Reproduce the listing below exactly. Pictures do not belong in the copy.

Provided material:
>>>>>
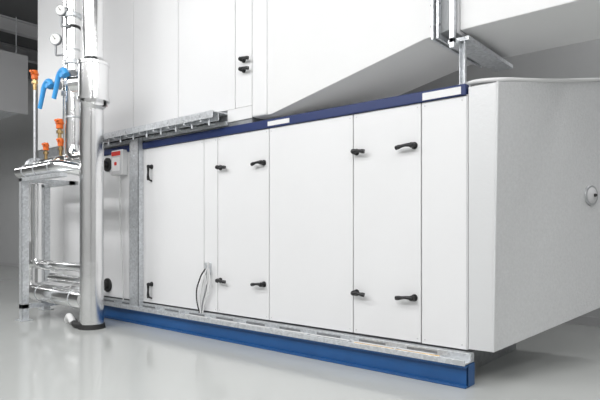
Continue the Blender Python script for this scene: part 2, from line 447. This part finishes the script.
def orange(X,y,z,s=1.0):
    e=empty('valve_actuator',(X,y,z))
    bm=bmesh.new(); acyl(bm,(X,y,z),(X,y,z+0.05*s),0.035*s,n=16); acyl(bm,(X,y,z+0.05*s),(X,y,z+0.10*s),0.045*s,0.03*s,16)
    acyl(bm,(X,y,z+0.07*s),(X+0.05*s,y-0.07*s,z+0.07*s),0.014*s,n=10)
    finish(bm,'orange_cap','orange',e,0.003,True)
    bm=bmesh.new(); acyl(bm,(X,y,z-0.12*s),(X,y,z),0.02*s,n=12); acyl(bm,(X,y,z-0.05*s),(X,y,z-0.02*s),0.034*s,n=6)
    finish(bm,'stem','brass',e,0,True)
orange(-4.52,Y-0.06,2.20,1.1)
orange(-4.50,Y-0.06,2.00,0.9)
orange(-4.95,Y-0.02,2.00,0.9)
orange(-5.25,Y-0.02,2.90,1.1)
tube('vent_line','galv',[(-5.25,Y-0.02,1.9),(-5.25,Y-0.02,2.80)],0.016,0.1,PW,12)

SS=empty('pipe_support_stand',(-4.95,-0.85,0))
bm=bmesh.new()
def leg(x,y,z1):
    w=0.04
    abox(bm,x-w,x+w,y-w,y-w+0.006,0,z1); abox(bm,x-w,x-w+0.006,y-w,y+w,0,z1); abox(bm,x+w-0.006,x+w,y-w,y+w,0,z1)
    abox(bm,x-0.08,x+0.08,y-0.07,y+0.07,0,0.012)
leg(-4.98,-0.86,1.64); leg(-5.65,-0.30,1.64)
abox(bm,-5.02,-4.02,-0.90,-0.82,1.61,1.65)
abox(bm,-5.02,-4.94,-0.90,-0.22,1.61,1.655)
abox(bm,-5.70,-4.94,-0.34,-0.26,1.61,1.655)
abox(bm,-5.02,-4.94,-0.90,-0.22,0.14,0.19)
finish(bm,'frame','galv',SS,0.002)

# ------------------------------------------------------------ control box, cables
CB=empty('control_box',(-4.27,-0.02,1.85))
box('housing','label',-4.40,-4.16,-0.09,-0.013,1.70,2.00,CB,0.008)
box('cover','frame',-4.385,-4.175,-0.10,-0.09,1.715,1.985,CB,0.004)
box('red_band','red',-4.375,-4.185,-0.103,-0.10,1.93,1.98,CB)
box('sticker','label',-4.36,-4.20,-0.103,-0.10,1.75,1.91,CB)
box('red_button','red',-4.30,-4.26,-0.115,-0.10,1.815,1.855,CB,0.006)
tube('conduit','cable',[(-4.28,-0.05,1.72),(-4.28,-0.05,1.2),(-4.20,-0.05,0.2)],0.009,0.2,CB,10)

EC=empty('electrical_cable',(-2.7,-0.03,0.6))
box('junction_plate','galv',-2.74,-2.66,-0.04,-0.012,0.60,0.72,EC,0.004)
for i,(dx,m) in enumerate([(0,'cable'),(0.03,'galvd'),(-0.03,'rubber'),(0.05,'cable')]):
    X=-2.70+dx*0.6
    tube('wire_%d'%(i+1),m,[(X,-0.04,0.66),(X+dx,-0.07,0.60),(X-0.06+dx*2,-0.06,0.45),(X-0.10+dx,-0.05,0.33),(X-0.07,-0.06,0.21)],0.007,0.12,EC,8)
tube('loop','cable',[(-2.66,-0.04,0.70),(-2.62,-0.09,0.74),(-2.63,-0.08,0.60),(-2.72,-0.05,0.40)],0.006,0.05,EC,8)

# ------------------------------------------------------------ lights
def area(name,loc,rot,sx,sy,e,col=(1,1,1)):
    l=bpy.data.lights.new(name,'AREA'); l.shape='RECTANGLE'; l.size=sx; l.size_y=sy; l.energy=e; l.color=col
    o=bpy.data.objects.new(name,l); o.location=loc; o.rotation_euler=rot; sc.collection.objects.link(o)
area('ceiling_lamp_row',(-2.5,-3.6,5.2),(math.radians(12),0,0),10,0.7,195)
area('ceiling_lamp_row',(-2.5,-6.2,5.2),(math.radians(28),0,0),10,0.7,410)
area('ceiling_lamp_row',(-13,-3,5.0),(0,0,0),6,0.7,150)
area('ceiling_lamp_row',(2.6,1.9,5.2),(0,0,0),3,0.8,75)
area('ceiling_lamp_row',(4.4,-2.5,5.2),(0,math.radians(15),0),0.7,5,150)

w=bpy.data.worlds.new('world'); sc.world=w; w.use_nodes=True
bg=w.node_tree.nodes['Background']; bg.inputs[0].default_value=(0.93,0.96,1.0,1); bg.inputs[1].default_value=0.5

cam=bpy.data.cameras.new('camera'); co=bpy.data.objects.new('camera',cam); sc.collection.objects.link(co)
cam.sensor_width=36; cam.lens=32.4; cam.shift_y=0.05
co.location=(1.524,-3.572,1.05); co.rotation_euler=(math.radians(90),0,math.radians(40.29))
sc.camera=co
<<<<<
Task solution:
Continue the Blender Python script for this scene: part 2, from line 447. This part finishes the script.
def orange(X,y,z,s=1.0):
    e=empty('valve_actuator',(X,y,z))
    bm=bmesh.new(); acyl(bm,(X,y,z),(X,y,z+0.05*s),0.035*s,n=16); acyl(bm,(X,y,z+0.05*s),(X,y,z+0.10*s),0.045*s,0.03*s,16)
    acyl(bm,(X,y,z+0.07*s),(X+0.05*s,y-0.07*s,z+0.07*s),0.014*s,n=10)
    finish(bm,'orange_cap','orange',e,0.003,True)
    bm=bmesh.new(); acyl(bm,(X,y,z-0.12*s),(X,y,z),0.02*s,n=12); acyl(bm,(X,y,z-0.05*s),(X,y,z-0.02*s),0.034*s,n=6)
    finish(bm,'stem','brass',e,0,True)
orange(-4.52,Y-0.06,2.20,1.1)
orange(-4.50,Y-0.06,2.00,0.9)
orange(-4.95,Y-0.02,2.00,0.9)
orange(-5.25,Y-0.02,2.90,1.1)
tube('vent_line','galv',[(-5.25,Y-0.02,1.9),(-5.25,Y-0.02,2.80)],0.016,0.1,PW,12)

SS=empty('pipe_support_stand',(-4.95,-0.85,0))
bm=bmesh.new()
def leg(x,y,z1):
    w=0.04
    abox(bm,x-w,x+w,y-w,y-w+0.006,0,z1); abox(bm,x-w,x-w+0.006,y-w,y+w,0,z1); abox(bm,x+w-0.006,x+w,y-w,y+w,0,z1)
    abox(bm,x-0.08,x+0.08,y-0.07,y+0.07,0,0.012)
leg(-4.98,-0.86,1.64); leg(-5.65,-0.30,1.64)
abox(bm,-5.02,-4.02,-0.90,-0.82,1.61,1.65)
abox(bm,-5.02,-4.94,-0.90,-0.22,1.61,1.655)
abox(bm,-5.70,-4.94,-0.34,-0.26,1.61,1.655)
abox(bm,-5.02,-4.94,-0.90,-0.22,0.14,0.19)
finish(bm,'frame','galv',SS,0.002)

# ------------------------------------------------------------ control box, cables
CB=empty('control_box',(-4.27,-0.02,1.85))
box('housing','label',-4.40,-4.16,-0.09,-0.013,1.70,2.00,CB,0.008)
box('cover','frame',-4.385,-4.175,-0.10,-0.09,1.715,1.985,CB,0.004)
box('red_band','red',-4.375,-4.185,-0.103,-0.10,1.93,1.98,CB)
box('sticker','label',-4.36,-4.20,-0.103,-0.10,1.75,1.91,CB)
box('red_button','red',-4.30,-4.26,-0.115,-0.10,1.815,1.855,CB,0.006)
tube('conduit','cable',[(-4.28,-0.05,1.72),(-4.28,-0.05,1.2),(-4.20,-0.05,0.2)],0.009,0.2,CB,10)

EC=empty('electrical_cable',(-2.7,-0.03,0.6))
box('junction_plate','galv',-2.74,-2.66,-0.04,-0.012,0.60,0.72,EC,0.004)
for i,(dx,m) in enumerate([(0,'cable'),(0.03,'galvd'),(-0.03,'rubber'),(0.05,'cable')]):
    X=-2.70+dx*0.6
    tube('wire_%d'%(i+1),m,[(X,-0.04,0.66),(X+dx,-0.07,0.60),(X-0.06+dx*2,-0.06,0.45),(X-0.10+dx,-0.05,0.33),(X-0.07,-0.06,0.21)],0.007,0.12,EC,8)
tube('loop','cable',[(-2.66,-0.04,0.70),(-2.62,-0.09,0.74),(-2.63,-0.08,0.60),(-2.72,-0.05,0.40)],0.006,0.05,EC,8)

# ------------------------------------------------------------ lights
def area(name,loc,rot,sx,sy,e,col=(1,1,1)):
    l=bpy.data.lights.new(name,'AREA'); l.shape='RECTANGLE'; l.size=sx; l.size_y=sy; l.energy=e; l.color=col
    o=bpy.data.objects.new(name,l); o.location=loc; o.rotation_euler=rot; sc.collection.objects.link(o)
area('ceiling_lamp_row',(-2.5,-3.6,5.2),(math.radians(12),0,0),10,0.7,195)
area('ceiling_lamp_row',(-2.5,-6.2,5.2),(math.radians(28),0,0),10,0.7,410)
area('ceiling_lamp_row',(-13,-3,5.0),(0,0,0),6,0.7,150)
area('ceiling_lamp_row',(2.6,1.9,5.2),(0,0,0),3,0.8,75)
area('ceiling_lamp_row',(4.4,-2.5,5.2),(0,math.radians(15),0),0.7,5,150)

w=bpy.data.worlds.new('world'); sc.world=w; w.use_nodes=True
bg=w.node_tree.nodes['Background']; bg.inputs[0].default_value=(0.93,0.96,1.0,1); bg.inputs[1].default_value=0.5

cam=bpy.data.cameras.new('camera'); co=bpy.data.objects.new('camera',cam); sc.collection.objects.link(co)
cam.sensor_width=36; cam.lens=32.4; cam.shift_y=0.05
co.location=(1.524,-3.572,1.05); co.rotation_euler=(math.radians(90),0,math.radians(40.29))
sc.camera=co